# PROBLEM STATEMENT
Omit the pictures and output exactly the lines from the start of the entries through the line containing "PI = math.pi".

# DATA PROVIDED
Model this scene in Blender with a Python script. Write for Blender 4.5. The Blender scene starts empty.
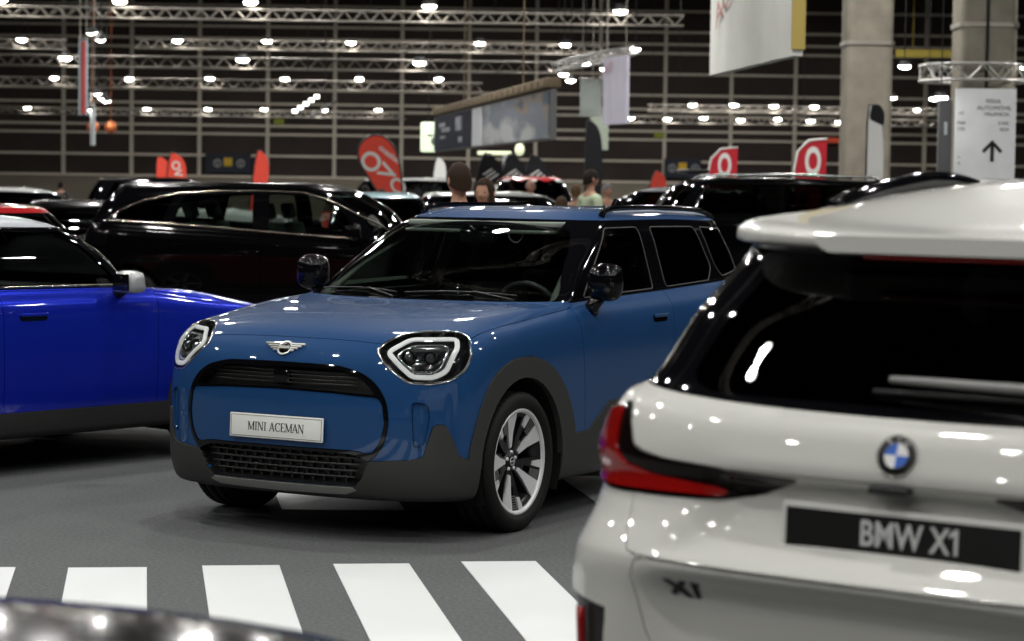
import bpy, bmesh, math, random
import numpy as np
from mathutils import Vector, Matrix, Euler
from mathutils.bvhtree import BVHTree
S = bpy.context.scene
COL = S.collection
random.seed(7)
PI = math.pi

# ---------------------------------------------------------------- camera
cam_d = bpy.data.cameras.new('camera'); cam = bpy.data.objects.new('camera', cam_d); COL.objects.link(cam)
S.camera = cam
cam_d.sensor_width = 36.0; cam_d.lens = 2300.0/1024*36
cam_d.clip_start = 0.1; cam_d.clip_end = 400
CAM_H = 1.6588
cam.matrix_world = Matrix.Translation((0, 0, CAM_H)) @ Matrix.Rotation(PI/2-0.0594, 4, 'X') @ Matrix.Rotation(0.014, 4, 'Z')
cam_d.dof.use_dof = True; cam_d.dof.focus_distance = 11.0; cam_d.dof.aperture_fstop = 4.0
# ---------------------------------------------------------------- exposure, world
S.view_settings.view_transform = 'Standard'; S.view_settings.look = 'None'
S.view_settings.exposure = 0.08; S.view_settings.gamma = 1.0; S.view_settings.use_curve_mapping = False
try:
    S.cycles.use_denoising = True; S.cycles.max_bounces = 8; S.cycles.transparent_max_bounces = 16
    S.cycles.sample_clamp_indirect = 6.0; S.cycles.caustics_reflective = False; S.cycles.caustics_refractive = False
except Exception: pass
W = bpy.data.worlds.new('hall_dim'); S.world = W; W.use_nodes = True
W.node_tree.nodes['Background'].inputs[0].default_value = (0.62, 0.65, 0.62, 1)
W.node_tree.nodes['Background'].inputs[1].default_value = 0.035
# high-bay lights of the hall: unseen rows, more added as fill and to brighten the back wall
BAYS = [(x+(1.3 if j % 2 else 0), y, 9.2) for j, y in enumerate((-6, 1, 7.5, 13.5, 20, 30, 42, 56, 72, 86)) for x in (-15, -7.5, -1.5, 5.0, 13)]
for i, b in enumerate(BAYS):
    ld = bpy.data.lights.new('bay_light', 'AREA'); ld.shape = 'DISK'; ld.size = 0.42
    ld.energy = 185.0 if b[1] < 25 else 430.0; ld.color = (1.0, 0.985, 0.95)
    lo = bpy.data.objects.new('bay_light', ld); COL.objects.link(lo); lo.location = b
# ---------------------------------------------------------------- materials
_M = {}
def mat(name, col, rough=0.5, metal=0.0, coat=0.0, emit=None, estr=1.0, spec=0.5, noise=None, bump=None, trans=0):
    if name in _M: return _M[name]
    if spec == .5 and rough >= .5: spec = .15
    m = bpy.data.materials.new(name); m.use_nodes = True; nt = m.node_tree; b = nt.nodes['Principled BSDF']
    b.inputs['Base Color'].default_value = (*col, 1); b.inputs['Roughness'].default_value = rough
    b.inputs['Metallic'].default_value = metal; b.inputs['Coat Weight'].default_value = coat; b.inputs['Coat Roughness'].default_value = 0.02
    b.inputs['Specular IOR Level'].default_value = spec
    if trans: b.inputs['Transmission Weight'].default_value = trans
    if emit: b.inputs['Emission Color'].default_value = (*emit, 1); b.inputs['Emission Strength'].default_value = estr
    if noise:   # (scale, amount) mottling of the base colour
        tc = nt.nodes.new('ShaderNodeTexCoord'); n = nt.nodes.new('ShaderNodeTexNoise'); n.inputs['Scale'].default_value = noise[0]; n.inputs['Detail'].default_value = 6
        nt.links.new(tc.outputs['Object'], n.inputs['Vector'])
        r = nt.nodes.new('ShaderNodeMapRange'); r.inputs[1].default_value = 0.3; r.inputs[2].default_value = 0.7
        r.inputs[3].default_value = 1-noise[1]; r.inputs[4].default_value = 1+noise[1]
        nt.links.new(n.outputs[0], r.inputs[0])
        x = nt.nodes.new('ShaderNodeMix'); x.data_type = 'RGBA'; x.blend_type = 'MULTIPLY'; x.inputs[0].default_value = 1
        x.inputs[6].default_value = (*col, 1); nt.links.new(r.outputs[0], x.inputs[7]); nt.links.new(x.outputs[2], b.inputs['Base Color'])
    if bump:
        tc = nt.nodes.new('ShaderNodeTexCoord'); n = nt.nodes.new('ShaderNodeTexNoise'); n.inputs['Scale'].default_value = bump[0]; n.inputs['Detail'].default_value = 3
        nt.links.new(tc.outputs['Object'], n.inputs['Vector'])
        bb = nt.nodes.new('ShaderNodeBump'); bb.inputs['Strength'].default_value = bump[1]; bb.inputs['Distance'].default_value = bump[2]
        nt.links.new(n.outputs[0], bb.inputs['Height']); nt.links.new(bb.outputs[0], b.inputs['Normal'])
    _M[name] = m; return m
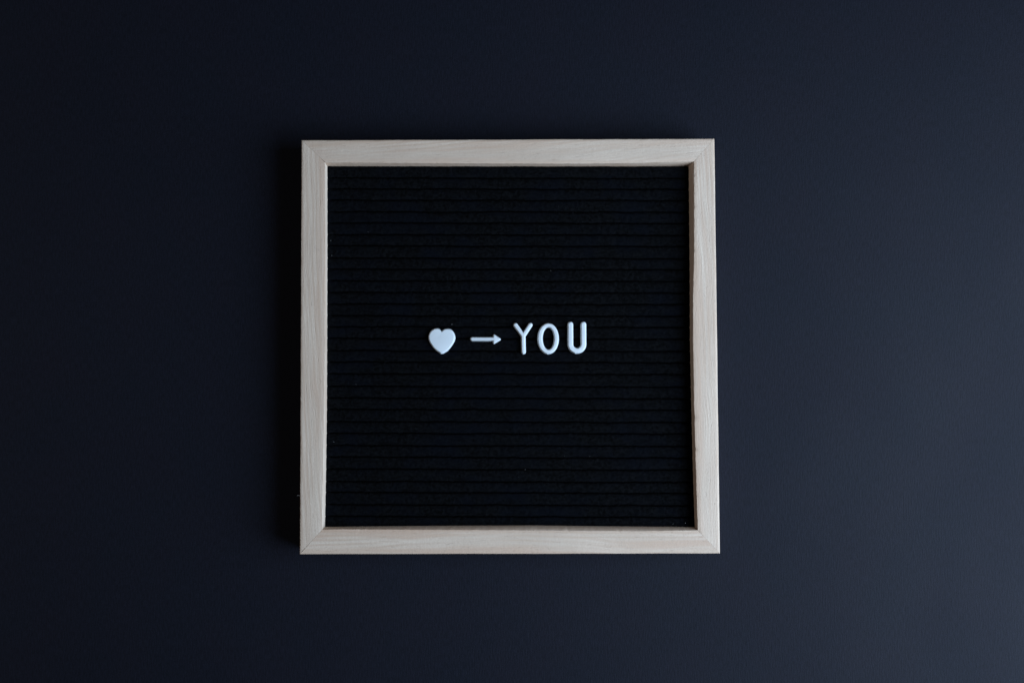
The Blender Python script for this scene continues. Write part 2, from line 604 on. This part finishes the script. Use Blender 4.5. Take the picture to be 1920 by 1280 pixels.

# EXERCISE ANSWER
Model this scene in Blender with a Python script. Write for Blender 4.5. The Blender scene starts empty.
import bpy, bmesh, math, random
import numpy as np
from mathutils import Vector, Matrix, Euler
from mathutils.bvhtree import BVHTree
S = bpy.context.scene
COL = S.collection
random.seed(7)
PI = math.pi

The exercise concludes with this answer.